**** Data block ****
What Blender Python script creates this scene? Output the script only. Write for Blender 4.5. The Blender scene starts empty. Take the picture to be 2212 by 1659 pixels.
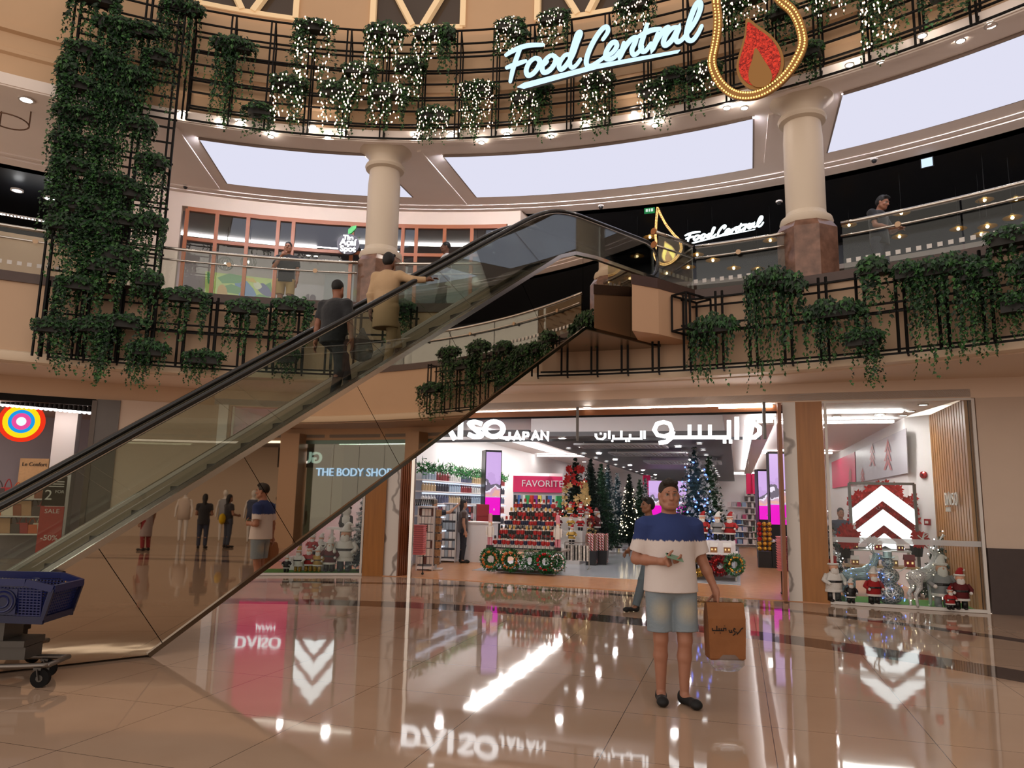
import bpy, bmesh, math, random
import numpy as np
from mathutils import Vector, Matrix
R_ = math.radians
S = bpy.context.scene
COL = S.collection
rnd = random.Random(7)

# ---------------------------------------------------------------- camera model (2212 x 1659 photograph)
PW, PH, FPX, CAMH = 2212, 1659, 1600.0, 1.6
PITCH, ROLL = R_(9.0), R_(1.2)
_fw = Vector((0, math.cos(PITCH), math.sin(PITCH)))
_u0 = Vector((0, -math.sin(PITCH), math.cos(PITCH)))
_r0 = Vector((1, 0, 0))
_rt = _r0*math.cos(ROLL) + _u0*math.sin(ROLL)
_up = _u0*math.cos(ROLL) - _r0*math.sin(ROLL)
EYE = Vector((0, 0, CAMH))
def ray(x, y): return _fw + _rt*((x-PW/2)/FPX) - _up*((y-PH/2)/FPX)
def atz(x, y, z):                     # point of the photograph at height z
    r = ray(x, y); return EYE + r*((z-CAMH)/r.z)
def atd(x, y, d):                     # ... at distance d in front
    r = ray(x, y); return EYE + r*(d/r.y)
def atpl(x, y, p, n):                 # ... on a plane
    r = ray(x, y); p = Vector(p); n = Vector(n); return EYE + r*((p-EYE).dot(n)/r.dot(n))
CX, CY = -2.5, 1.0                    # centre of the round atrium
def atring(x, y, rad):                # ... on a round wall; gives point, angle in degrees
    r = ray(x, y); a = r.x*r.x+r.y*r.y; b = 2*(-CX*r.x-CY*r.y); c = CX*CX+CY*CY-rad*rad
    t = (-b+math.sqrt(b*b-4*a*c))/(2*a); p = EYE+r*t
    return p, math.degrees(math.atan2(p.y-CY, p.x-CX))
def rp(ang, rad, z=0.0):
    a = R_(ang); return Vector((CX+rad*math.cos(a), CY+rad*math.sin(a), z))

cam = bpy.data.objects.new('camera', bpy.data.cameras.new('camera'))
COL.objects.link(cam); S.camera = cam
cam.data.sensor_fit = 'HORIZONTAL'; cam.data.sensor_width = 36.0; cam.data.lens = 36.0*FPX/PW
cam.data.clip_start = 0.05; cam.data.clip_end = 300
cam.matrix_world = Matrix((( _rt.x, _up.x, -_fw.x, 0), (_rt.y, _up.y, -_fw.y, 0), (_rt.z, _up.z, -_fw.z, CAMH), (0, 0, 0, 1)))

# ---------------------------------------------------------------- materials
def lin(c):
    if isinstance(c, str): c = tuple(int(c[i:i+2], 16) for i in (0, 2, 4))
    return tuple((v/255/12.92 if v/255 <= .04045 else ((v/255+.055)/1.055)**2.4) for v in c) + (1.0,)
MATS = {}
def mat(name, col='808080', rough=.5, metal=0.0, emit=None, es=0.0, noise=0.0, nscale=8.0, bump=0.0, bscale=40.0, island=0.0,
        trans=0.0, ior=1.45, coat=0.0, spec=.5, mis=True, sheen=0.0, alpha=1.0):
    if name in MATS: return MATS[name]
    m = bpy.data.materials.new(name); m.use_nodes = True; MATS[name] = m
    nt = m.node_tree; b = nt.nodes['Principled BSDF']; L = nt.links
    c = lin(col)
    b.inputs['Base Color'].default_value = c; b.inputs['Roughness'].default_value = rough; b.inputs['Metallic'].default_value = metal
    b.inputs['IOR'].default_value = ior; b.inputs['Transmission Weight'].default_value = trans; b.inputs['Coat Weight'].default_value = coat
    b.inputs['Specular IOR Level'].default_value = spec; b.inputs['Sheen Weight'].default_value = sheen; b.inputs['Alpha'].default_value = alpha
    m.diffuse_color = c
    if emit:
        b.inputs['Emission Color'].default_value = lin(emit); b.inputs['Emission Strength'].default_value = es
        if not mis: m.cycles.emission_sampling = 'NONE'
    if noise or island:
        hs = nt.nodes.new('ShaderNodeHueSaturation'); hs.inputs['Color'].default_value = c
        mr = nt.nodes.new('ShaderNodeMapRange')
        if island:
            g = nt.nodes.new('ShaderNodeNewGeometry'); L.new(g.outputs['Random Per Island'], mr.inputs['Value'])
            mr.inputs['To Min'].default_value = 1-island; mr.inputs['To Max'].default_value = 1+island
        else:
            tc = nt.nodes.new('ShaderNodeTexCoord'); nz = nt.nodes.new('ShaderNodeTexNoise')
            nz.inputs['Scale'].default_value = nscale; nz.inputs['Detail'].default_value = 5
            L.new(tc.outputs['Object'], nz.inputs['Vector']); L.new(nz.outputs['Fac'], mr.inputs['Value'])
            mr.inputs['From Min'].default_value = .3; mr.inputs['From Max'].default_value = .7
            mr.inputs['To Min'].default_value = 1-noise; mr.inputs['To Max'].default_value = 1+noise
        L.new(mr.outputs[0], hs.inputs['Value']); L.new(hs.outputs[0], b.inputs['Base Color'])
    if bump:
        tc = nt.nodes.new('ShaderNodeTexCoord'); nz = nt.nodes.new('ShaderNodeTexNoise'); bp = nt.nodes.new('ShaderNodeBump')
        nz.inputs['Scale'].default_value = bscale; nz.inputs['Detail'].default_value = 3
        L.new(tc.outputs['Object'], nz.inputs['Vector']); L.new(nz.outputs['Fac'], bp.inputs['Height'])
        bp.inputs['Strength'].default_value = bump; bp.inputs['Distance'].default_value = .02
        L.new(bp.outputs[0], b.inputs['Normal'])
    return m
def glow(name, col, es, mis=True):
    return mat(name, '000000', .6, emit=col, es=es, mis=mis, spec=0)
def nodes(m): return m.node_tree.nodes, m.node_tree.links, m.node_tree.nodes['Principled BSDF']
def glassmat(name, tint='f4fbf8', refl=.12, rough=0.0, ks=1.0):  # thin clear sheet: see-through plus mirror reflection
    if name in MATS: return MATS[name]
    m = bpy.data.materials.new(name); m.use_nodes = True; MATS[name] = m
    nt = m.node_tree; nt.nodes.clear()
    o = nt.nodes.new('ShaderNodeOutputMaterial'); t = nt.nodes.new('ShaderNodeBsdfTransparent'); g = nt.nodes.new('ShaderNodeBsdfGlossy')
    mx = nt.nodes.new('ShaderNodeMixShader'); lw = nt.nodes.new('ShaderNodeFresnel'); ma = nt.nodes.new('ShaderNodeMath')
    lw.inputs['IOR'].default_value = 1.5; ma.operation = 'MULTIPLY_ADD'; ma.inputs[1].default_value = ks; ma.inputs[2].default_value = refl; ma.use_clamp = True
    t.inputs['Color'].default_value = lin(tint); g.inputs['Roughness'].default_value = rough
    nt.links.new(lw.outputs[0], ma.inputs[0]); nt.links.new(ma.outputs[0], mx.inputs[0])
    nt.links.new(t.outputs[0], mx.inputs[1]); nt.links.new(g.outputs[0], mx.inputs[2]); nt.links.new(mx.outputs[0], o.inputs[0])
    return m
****
▶ **What you need to do**
Return each line from the material above exactly, but not the pictures.

▶ **Completed exercise**
What Blender Python script creates this scene? Output the script only. Write for Blender 4.5. The Blender scene starts empty. Take the picture to be 2212 by 1659 pixels.
import bpy, bmesh, math, random
import numpy as np
from mathutils import Vector, Matrix
R_ = math.radians
S = bpy.context.scene
COL = S.collection
rnd = random.Random(7)

# ---------------------------------------------------------------- camera model (2212 x 1659 photograph)
PW, PH, FPX, CAMH = 2212, 1659, 1600.0, 1.6
PITCH, ROLL = R_(9.0), R_(1.2)
_fw = Vector((0, math.cos(PITCH), math.sin(PITCH)))
_u0 = Vector((0, -math.sin(PITCH), math.cos(PITCH)))
_r0 = Vector((1, 0, 0))
_rt = _r0*math.cos(ROLL) + _u0*math.sin(ROLL)
_up = _u0*math.cos(ROLL) - _r0*math.sin(ROLL)
EYE = Vector((0, 0, CAMH))
def ray(x, y): return _fw + _rt*((x-PW/2)/FPX) - _up*((y-PH/2)/FPX)
def atz(x, y, z):                     # point of the photograph at height z
    r = ray(x, y); return EYE + r*((z-CAMH)/r.z)
def atd(x, y, d):                     # ... at distance d in front
    r = ray(x, y); return EYE + r*(d/r.y)
def atpl(x, y, p, n):                 # ... on a plane
    r = ray(x, y); p = Vector(p); n = Vector(n); return EYE + r*((p-EYE).dot(n)/r.dot(n))
CX, CY = -2.5, 1.0                    # centre of the round atrium
def atring(x, y, rad):                # ... on a round wall; gives point, angle in degrees
    r = ray(x, y); a = r.x*r.x+r.y*r.y; b = 2*(-CX*r.x-CY*r.y); c = CX*CX+CY*CY-rad*rad
    t = (-b+math.sqrt(b*b-4*a*c))/(2*a); p = EYE+r*t
    return p, math.degrees(math.atan2(p.y-CY, p.x-CX))
def rp(ang, rad, z=0.0):
    a = R_(ang); return Vector((CX+rad*math.cos(a), CY+rad*math.sin(a), z))

cam = bpy.data.objects.new('camera', bpy.data.cameras.new('camera'))
COL.objects.link(cam); S.camera = cam
cam.data.sensor_fit = 'HORIZONTAL'; cam.data.sensor_width = 36.0; cam.data.lens = 36.0*FPX/PW
cam.data.clip_start = 0.05; cam.data.clip_end = 300
cam.matrix_world = Matrix((( _rt.x, _up.x, -_fw.x, 0), (_rt.y, _up.y, -_fw.y, 0), (_rt.z, _up.z, -_fw.z, CAMH), (0, 0, 0, 1)))

# ---------------------------------------------------------------- materials
def lin(c):
    if isinstance(c, str): c = tuple(int(c[i:i+2], 16) for i in (0, 2, 4))
    return tuple((v/255/12.92 if v/255 <= .04045 else ((v/255+.055)/1.055)**2.4) for v in c) + (1.0,)
MATS = {}
def mat(name, col='808080', rough=.5, metal=0.0, emit=None, es=0.0, noise=0.0, nscale=8.0, bump=0.0, bscale=40.0, island=0.0,
        trans=0.0, ior=1.45, coat=0.0, spec=.5, mis=True, sheen=0.0, alpha=1.0):
    if name in MATS: return MATS[name]
    m = bpy.data.materials.new(name); m.use_nodes = True; MATS[name] = m
    nt = m.node_tree; b = nt.nodes['Principled BSDF']; L = nt.links
    c = lin(col)
    b.inputs['Base Color'].default_value = c; b.inputs['Roughness'].default_value = rough; b.inputs['Metallic'].default_value = metal
    b.inputs['IOR'].default_value = ior; b.inputs['Transmission Weight'].default_value = trans; b.inputs['Coat Weight'].default_value = coat
    b.inputs['Specular IOR Level'].default_value = spec; b.inputs['Sheen Weight'].default_value = sheen; b.inputs['Alpha'].default_value = alpha
    m.diffuse_color = c
    if emit:
        b.inputs['Emission Color'].default_value = lin(emit); b.inputs['Emission Strength'].default_value = es
        if not mis: m.cycles.emission_sampling = 'NONE'
    if noise or island:
        hs = nt.nodes.new('ShaderNodeHueSaturation'); hs.inputs['Color'].default_value = c
        mr = nt.nodes.new('ShaderNodeMapRange')
        if island:
            g = nt.nodes.new('ShaderNodeNewGeometry'); L.new(g.outputs['Random Per Island'], mr.inputs['Value'])
            mr.inputs['To Min'].default_value = 1-island; mr.inputs['To Max'].default_value = 1+island
        else:
            tc = nt.nodes.new('ShaderNodeTexCoord'); nz = nt.nodes.new('ShaderNodeTexNoise')
            nz.inputs['Scale'].default_value = nscale; nz.inputs['Detail'].default_value = 5
            L.new(tc.outputs['Object'], nz.inputs['Vector']); L.new(nz.outputs['Fac'], mr.inputs['Value'])
            mr.inputs['From Min'].default_value = .3; mr.inputs['From Max'].default_value = .7
            mr.inputs['To Min'].default_value = 1-noise; mr.inputs['To Max'].default_value = 1+noise
        L.new(mr.outputs[0], hs.inputs['Value']); L.new(hs.outputs[0], b.inputs['Base Color'])
    if bump:
        tc = nt.nodes.new('ShaderNodeTexCoord'); nz = nt.nodes.new('ShaderNodeTexNoise'); bp = nt.nodes.new('ShaderNodeBump')
        nz.inputs['Scale'].default_value = bscale; nz.inputs['Detail'].default_value = 3
        L.new(tc.outputs['Object'], nz.inputs['Vector']); L.new(nz.outputs['Fac'], bp.inputs['Height'])
        bp.inputs['Strength'].default_value = bump; bp.inputs['Distance'].default_value = .02
        L.new(bp.outputs[0], b.inputs['Normal'])
    return m
def glow(name, col, es, mis=True):
    return mat(name, '000000', .6, emit=col, es=es, mis=mis, spec=0)
def nodes(m): return m.node_tree.nodes, m.node_tree.links, m.node_tree.nodes['Principled BSDF']
def glassmat(name, tint='f4fbf8', refl=.12, rough=0.0, ks=1.0):  # thin clear sheet: see-through plus mirror reflection
    if name in MATS: return MATS[name]
    m = bpy.data.materials.new(name); m.use_nodes = True; MATS[name] = m
    nt = m.node_tree; nt.nodes.clear()
    o = nt.nodes.new('ShaderNodeOutputMaterial'); t = nt.nodes.new('ShaderNodeBsdfTransparent'); g = nt.nodes.new('ShaderNodeBsdfGlossy')
    mx = nt.nodes.new('ShaderNodeMixShader'); lw = nt.nodes.new('ShaderNodeFresnel'); ma = nt.nodes.new('ShaderNodeMath')
    lw.inputs['IOR'].default_value = 1.5; ma.operation = 'MULTIPLY_ADD'; ma.inputs[1].default_value = ks; ma.inputs[2].default_value = refl; ma.use_clamp = True
    t.inputs['Color'].default_value = lin(tint); g.inputs['Roughness'].default_value = rough
    nt.links.new(lw.outputs[0], ma.inputs[0]); nt.links.new(ma.outputs[0], mx.inputs[0])
    nt.links.new(t.outputs[0], mx.inputs[1]); nt.links.new(g.outputs[0], mx.inputs[2]); nt.links.new(mx.outputs[0], o.inputs[0])
    return m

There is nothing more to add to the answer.